**Exercise objective**. Drop the pictures and give back word for word the lines from the line holding "Write the bpy" to the line holding "S.view_settings.use_curve_mapping = False", both included.

Records with scene code:
** Start **
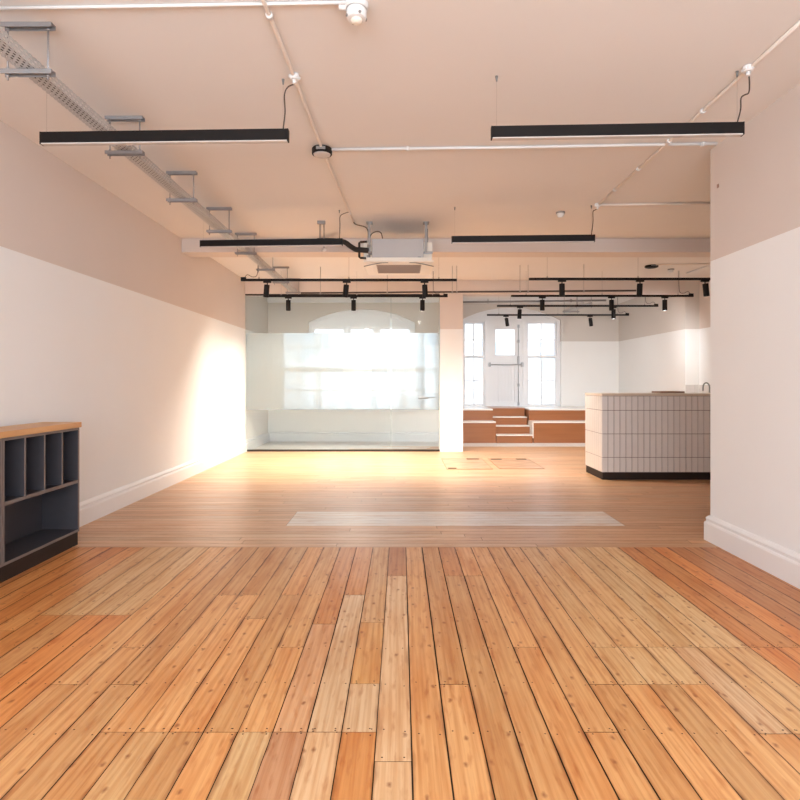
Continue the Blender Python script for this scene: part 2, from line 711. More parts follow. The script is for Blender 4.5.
PW = 0.1235
X0 = -0.088
nails = []
JOIST = [1.02, 1.55, 2.06, 2.385, 2.72, 3.05, 3.386, 3.72, 4.1]
for k in range(-22, 21):
    xa, xb = X0 + k * PW, X0 + (k + 1) * PW
    xa, xb = max(xa, XL), min(xb, XR)
    if xb - xa < 0.01:
        continue
    xm = 0.5 * (xa + xb)
    base = NORM
    if xm < -1.95 or xm > 1.66:
        base = RED if random.random() < 0.75 else BROWN
    elif abs(xm) > 1.3 and random.random() < 0.4:
        base = RED
    # (y0, y1, tone) pieces from far to near
    segs = None
    if k == 0:
        segs = [(3.72, YJ, BROWN), (1.9, 3.72, PALE2), (YB, 1.9, PALE2)]
    elif k == -1:
        segs = [(3.0, YJ, NORM), (2.39, 3.0, (0.63, 0.32, 0.11)), (2.06, 2.39, PALE2), (0.3, 2.06, RED), (YB, 0.3, NORM)]
    elif k == -2:
        segs = [(3.386, YJ, RED), (2.06, 3.386, PALE2), (YB, 2.06, PALE2)]
    elif k == -3:
        segs = [(2.98, YJ, RED), (2.06, 2.98, (0.60, 0.33, 0.165)), (YB, 2.06, (0.60, 0.30, 0.15))]
    elif k in (3, 4):
        segs = [(3.72, YJ, RED if k == 3 else NORM), (1.55, 3.72, NORM), (YB, 1.55, NORM)]
    elif -15 <= k <= -12:
        segs = [(3.095, YJ, PALE), (1.0, 3.095, RED if k != -14 else NORM), (YB, 1.0, NORM)]
    elif k <= -16 and k >= -19:
        segs = [(2.9, YJ, RED), (2.73, 2.9, RED), (YB, 2.73, PALE if k > -19 else RED)]
    elif 8 <= k <= 10:
        segs = [(2.72, YJ, PALE), (2.385, 2.72, PALE), (0.2, 2.385, NORM), (YB, 0.2, NORM)]
    elif 11 <= k <= 13:
        segs = [(2.72, YJ, PALE), (2.05, 2.72, PALE2 if k == 11 else PALE), (YB, 2.05, NORM)]
    elif -8 <= k <= -4:
        a = random.choice([2.72, 3.05, 3.386])
        segs = [(a, YJ, NORM), (2.06, a, NORM), (YB, 2.06, PALE if k in (-4, -7) else NORM)]
    if segs is None:
        ys = [YJ]
        y = YJ
        while y > YB:
            y2 = y - random.uniform(1.2, 3.2)
            near = min(JOIST, key=lambda j: abs(j - y2))
            if abs(near - y2) < 0.4:
                y2 = near
            y = max(y2, YB)
            ys.append(y)
        segs = [(ys[i + 1], ys[i], base) for i in range(len(ys) - 1)]
    for y0, y1, col in segs:
        plank(xa, xb, y0, y1, jit(col, 0.07 if col in (PALE, PALE2) else 0.12),
              gap=0.0012 if col in (PALE,) else random.choice((0.0014, 0.0022, 0.0032) if 0 < k < 9 else (0.0011, 0.0016, 0.0023)))
        for j in JOIST:
            for e in (0.18, 0.82):
                if y0 - 0.02 < j < y1 + 0.02 and j > 1.6:
                    nails.append((xa + (xb - xa) * e + random.uniform(-.006, .006), j + random.uniform(-.02, .02)))
        for e in (0.2, 0.8):
            if y0 > 1.6:
                nails.append((xa + (xb - xa) * e, y0 + 0.02))
# cross boards of the deeper zone
y = YJ
PW2 = 0.092
PATCH = [(5.02, 5.52)]
while y < 12.2:
    y1 = y + PW2
    xmax = XS if y < YG + .2 else XF
    x = XL
    cuts = [XL]
    while x < xmax:
        x += random.uniform(1.4, 3.6)
        cuts.append(min(x, xmax))
    ym = 0.5 * (y + y1)
    if 5.02 < ym < 5.52:
        cuts = [XL, -1.0, 1.95 + random.choice((0, 0.0)), xmax]
    for a, b in zip(cuts, cuts[1:]):
        if b - a < 0.01:
            continue
        col = (0.60, 0.365, 0.205) if random.random() < 0.8 else (0.65, 0.42, 0.245)
        if 5.02 < ym < 5.52 and a == -1.0:
            col = (0.74, 0.68, 0.62)
            plank(a, b, y, y1, jit(col, 0.04), along_y=False, gap=0.0006, mi=3)
            continue
        if YG + .03 < ym:
            mi = 4
            plank(a, b, y, y1, jit(col, 0.04), along_y=False, gap=0.0006, mi=4 if (ym > 11.2 or b < 1) else 3)
            continue
        plank(a, b, y, y1, jit(col, 0.10), along_y=False, gap=0.0012, mi=3)
    y = y1
# threshold strip between the two directions of boards
f = plank(XL, XR, YJ - 0.012, YJ + 0.012, (0.55, 0.33, 0.18, 1), along_y=False, z=0.0015, gap=0.0, mi=3)
# nail heads
for nx, ny in nails:
    vs = [bm.verts.new((nx + 0.0036 * math.cos(t), ny + 0.0036 * math.sin(t), 0.0008)) for t in [2 * math.pi * i / 6 for i in range(6)]]
    f = bm.faces.new(vs)
    f.material_index = 2
# dark void below the gaps
for (xa, xb, ya, yb) in ((XL, XR, YB, YW), (XL, XS, YW, YD + .1)):
    vs = [bm.verts.new(p) for p in ((xa, ya, -0.012), (xb, ya, -0.012), (xb, yb, -0.012), (xa, yb, -0.012))]
    f = bm.faces.new(vs)
    f.material_index = 1
vs = [bm.verts.new(p) for p in ((XL, 12.2, -0.001), (XF, 12.2, -0.001), (XF, YD, -0.001), (XL, YD, -0.001))]
f = bm.faces.new(vs)
f.material_index = 4
# a solid slab underneath
box(bm, XL - .15, XS + .15, YB - .15, YD + .3, -0.12, -0.013)
for f in bm.faces:
    if f.normal.z < 0:
        f.normal_flip()
struct('floor', bm, [M['pine'], M['dark'], M['brass'], M['pine2'], M['palefloor']])

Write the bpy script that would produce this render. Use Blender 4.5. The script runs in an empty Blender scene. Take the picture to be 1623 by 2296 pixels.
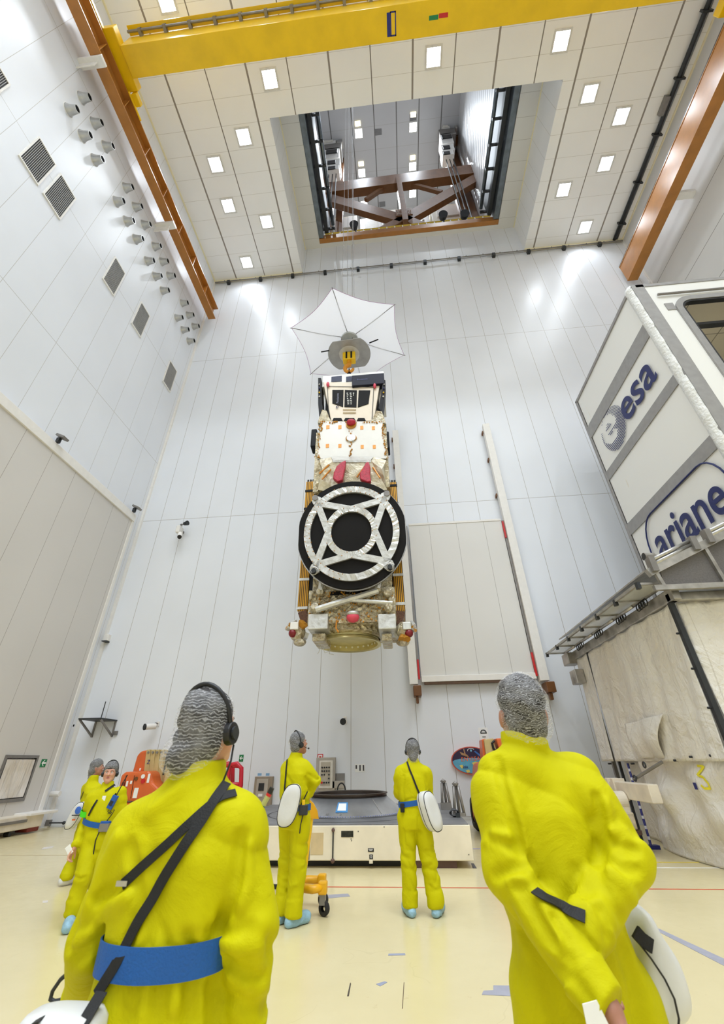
import bpy, math, random
import numpy as np
from mathutils import Vector, Matrix

random.seed(7)
S = bpy.context.scene
COL = S.collection

# ------------------------------------------------------------------ camera
CAM = Vector((0, 0, 1.5))
RIGHT = Vector((0.99560073, 0.09275044, -0.01328719))
DOWN = Vector((-0.0596812, 0.51842528, -0.85303774))
FWD = Vector((-0.07223121, 0.85007799, 0.52168005))
FPX, CX, CY = 917.42, 811.5, 1148.0
cam = bpy.data.cameras.new('camera')
cam.sensor_fit = 'HORIZONTAL'
cam.sensor_width = 24.0
cam.lens = FPX * 24.0 / 1623.0
cam.dof.use_dof = True; cam.dof.focus_distance = 9.0; cam.dof.aperture_fstop = 4.0
cam.clip_start, cam.clip_end = 0.05, 300
cam_ob = bpy.data.objects.new('camera', cam)
COL.objects.link(cam_ob)
cam_ob.matrix_world = Matrix(((RIGHT.x, -DOWN.x, -FWD.x, CAM.x), (RIGHT.y, -DOWN.y, -FWD.y, CAM.y),
                              (RIGHT.z, -DOWN.z, -FWD.z, CAM.z), (0, 0, 0, 1)))
S.camera = cam_ob

# ------------------------------------------------------------------ light levels
w = bpy.data.worlds.new('world'); S.world = w; w.use_nodes = True
w.node_tree.nodes['Background'].inputs[0].default_value = (0.9, 0.95, 1.0, 1)
w.node_tree.nodes['Background'].inputs[1].default_value = 0.15
LAMP_W = 48.0           # each ceiling floodlight
REAR_W = 190.0          # the floodlights behind the viewer
UPPER_W = 480.0         # each light of the upper hall
S.view_settings.view_transform = 'Standard'
S.view_settings.look = 'None'
S.cycles.max_bounces = 16
S.cycles.diffuse_bounces = 10
S.view_settings.exposure = 0.02
S.view_settings.gamma = 1.0
S.view_settings.use_curve_mapping = False


def P(x, y, X=None, Y=None, Z=None):
    """The point of a world plane seen at a place of the 1623x2296 frame."""
    d = RIGHT * ((x - CX) / FPX) + DOWN * ((y - CY) / FPX) + FWD
    if X is not None: t = X / d.x
    elif Y is not None: t = Y / d.y
    else: t = (Z - CAM.z) / d.z
    return CAM + d * t


# ------------------------------------------------------------------ materials
def lin(c):
    f = lambda v: (v / 255 / 12.92) if v / 255 <= 0.04045 else ((v / 255 + 0.055) / 1.055) ** 2.4
    return (f(c[0]), f(c[1]), f(c[2]), 1)


class NT:
    def __init__(self, name):
        self.m = bpy.data.materials.new(name); self.m.use_nodes = True
        self.t = self.m.node_tree; self.n = self.t.nodes; self.b = self.n['Principled BSDF']
    def node(self, typ, **kw):
        nd = self.n.new(typ)
        for k, v in kw.items(): setattr(nd, k, v)
        return nd
    def link(self, a, b): self.t.links.new(a, b)
    def put(self, sock, v):
        if hasattr(v, 'links') or hasattr(v, 'is_linked'): self.link(v, sock)
        else: sock.default_value = v
    def math(self, op, a, b=0.0, c=None):
        nd = self.node('ShaderNodeMath', operation=op)
        self.put(nd.inputs[0], a); self.put(nd.inputs[1], b)
        if c is not None: self.put(nd.inputs[2], c)
        return nd.outputs[0]
    def pos(self):
        if not hasattr(self, '_p'):
            g = self.node('ShaderNodeNewGeometry'); s = self.node('ShaderNodeSeparateXYZ')
            self.link(g.outputs['Position'], s.inputs[0]); self._p = s.outputs; self._pv = g.outputs['Position']
        return self._p
    def obj(self):
        if not hasattr(self, '_o'):
            self._o = self.node('ShaderNodeTexCoord').outputs['Object']
        return self._o
    def line(self, coord, sp, off, w):
        """1 on lines of width w every sp metres"""
        f = self.math('FRACT', self.math('DIVIDE', self.math('SUBTRACT', coord, off - sp / 2), sp))
        d = self.math('ABSOLUTE', self.math('SUBTRACT', f, 0.5))
        return self.math('LESS_THAN', d, w / 2 / sp)
    def mix(self, fac, a, b, mode='MIX'):
        nd = self.node('ShaderNodeMixRGB', blend_type=mode)
        self.put(nd.inputs[0], fac); self.put(nd.inputs[1], a); self.put(nd.inputs[2], b)
        return nd.outputs[0]
    def noise(self, scale, detail=3.0, vec=None, rough=0.5, dist=0.0):
        nd = self.node('ShaderNodeTexNoise'); nd.inputs['Scale'].default_value = scale
        nd.inputs['Detail'].default_value = detail; nd.inputs['Roughness'].default_value = rough
        nd.inputs['Distortion'].default_value = dist
        self.link(vec if vec is not None else self.obj(), nd.inputs['Vector']); return nd.outputs['Fac']
    def scaled(self, s):
        nd = self.node('ShaderNodeVectorMath', operation='MULTIPLY'); self.link(self.obj(), nd.inputs[0]); nd.inputs[1].default_value = s
        return nd.outputs[0]
    def ramp(self, fac, stops):
        nd = self.node('ShaderNodeValToRGB'); self.put(nd.inputs[0], fac)
        e = nd.color_ramp.elements
        while len(e) < len(stops): e.new(0.5)
        for el, (p, c) in zip(e, stops): el.position = p; el.color = c if len(c) == 4 else (*c, 1)
        return nd.outputs[0]
    def bump(self, h, strength=0.3, dist=0.02):
        nd = self.node('ShaderNodeBump'); nd.inputs['Strength'].default_value = strength; nd.inputs['Distance'].default_value = dist
        self.link(h, nd.inputs['Height']); self.link(nd.outputs[0], self.b.inputs['Normal'])
    def set(self, **kw):
        for k, v in kw.items(): self.put(self.b.inputs[k.replace('_', ' ')], v)
        return self


MATS = {}


def mat(name, col, rough=0.5, metal=0.0, var=0.06, scale=6.0, bump=0.0, bscale=30.0, emit=None, spec=None, alpha=None, trans=None):
    if name in MATS: return MATS[name]
    n = NT(name); c = lin(col)
    f = n.noise(scale, 4.0)
    lo = tuple(v * (1 - var * 1.6) for v in c[:3]) + (1,); hi = tuple(min(1, v * (1 + var)) for v in c[:3]) + (1,)
    n.set(Base_Color=n.ramp(f, [(0.3, lo), (0.65, hi)]), Roughness=rough, Metallic=metal)
    if bump: n.bump(n.noise(bscale, 5.0), bump)
    if emit: n.set(Emission_Color=lin(emit[0]), Emission_Strength=emit[1])
    if spec is not None: n.b.inputs['Specular IOR Level'].default_value = spec
    if alpha is not None: n.b.inputs['Alpha'].default_value = alpha
    if trans is not None: n.b.inputs['Transmission Weight'].default_value = trans
    MATS[name] = n.m
    return n.m


# ------------------------------------------------------------------ mesh building
WORLD = {}


def frame_of(axis):
    a = Vector(axis).normalized()
    h = Vector((0, 0, 1)) if abs(a.z) < 0.95 else Vector((1, 0, 0))
    u = a.cross(h).normalized(); v = a.cross(u).normalized()
    return a, u, v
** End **
**The reply**.
Write the bpy script that would produce this render. Use Blender 4.5. The script runs in an empty Blender scene. Take the picture to be 1623 by 2296 pixels.
import bpy, math, random
import numpy as np
from mathutils import Vector, Matrix

random.seed(7)
S = bpy.context.scene
COL = S.collection

# ------------------------------------------------------------------ camera
CAM = Vector((0, 0, 1.5))
RIGHT = Vector((0.99560073, 0.09275044, -0.01328719))
DOWN = Vector((-0.0596812, 0.51842528, -0.85303774))
FWD = Vector((-0.07223121, 0.85007799, 0.52168005))
FPX, CX, CY = 917.42, 811.5, 1148.0
cam = bpy.data.cameras.new('camera')
cam.sensor_fit = 'HORIZONTAL'
cam.sensor_width = 24.0
cam.lens = FPX * 24.0 / 1623.0
cam.dof.use_dof = True; cam.dof.focus_distance = 9.0; cam.dof.aperture_fstop = 4.0
cam.clip_start, cam.clip_end = 0.05, 300
cam_ob = bpy.data.objects.new('camera', cam)
COL.objects.link(cam_ob)
cam_ob.matrix_world = Matrix(((RIGHT.x, -DOWN.x, -FWD.x, CAM.x), (RIGHT.y, -DOWN.y, -FWD.y, CAM.y),
                              (RIGHT.z, -DOWN.z, -FWD.z, CAM.z), (0, 0, 0, 1)))
S.camera = cam_ob

# ------------------------------------------------------------------ light levels
w = bpy.data.worlds.new('world'); S.world = w; w.use_nodes = True
w.node_tree.nodes['Background'].inputs[0].default_value = (0.9, 0.95, 1.0, 1)
w.node_tree.nodes['Background'].inputs[1].default_value = 0.15
LAMP_W = 48.0           # each ceiling floodlight
REAR_W = 190.0          # the floodlights behind the viewer
UPPER_W = 480.0         # each light of the upper hall
S.view_settings.view_transform = 'Standard'
S.view_settings.look = 'None'
S.cycles.max_bounces = 16
S.cycles.diffuse_bounces = 10
S.view_settings.exposure = 0.02
S.view_settings.gamma = 1.0
S.view_settings.use_curve_mapping = False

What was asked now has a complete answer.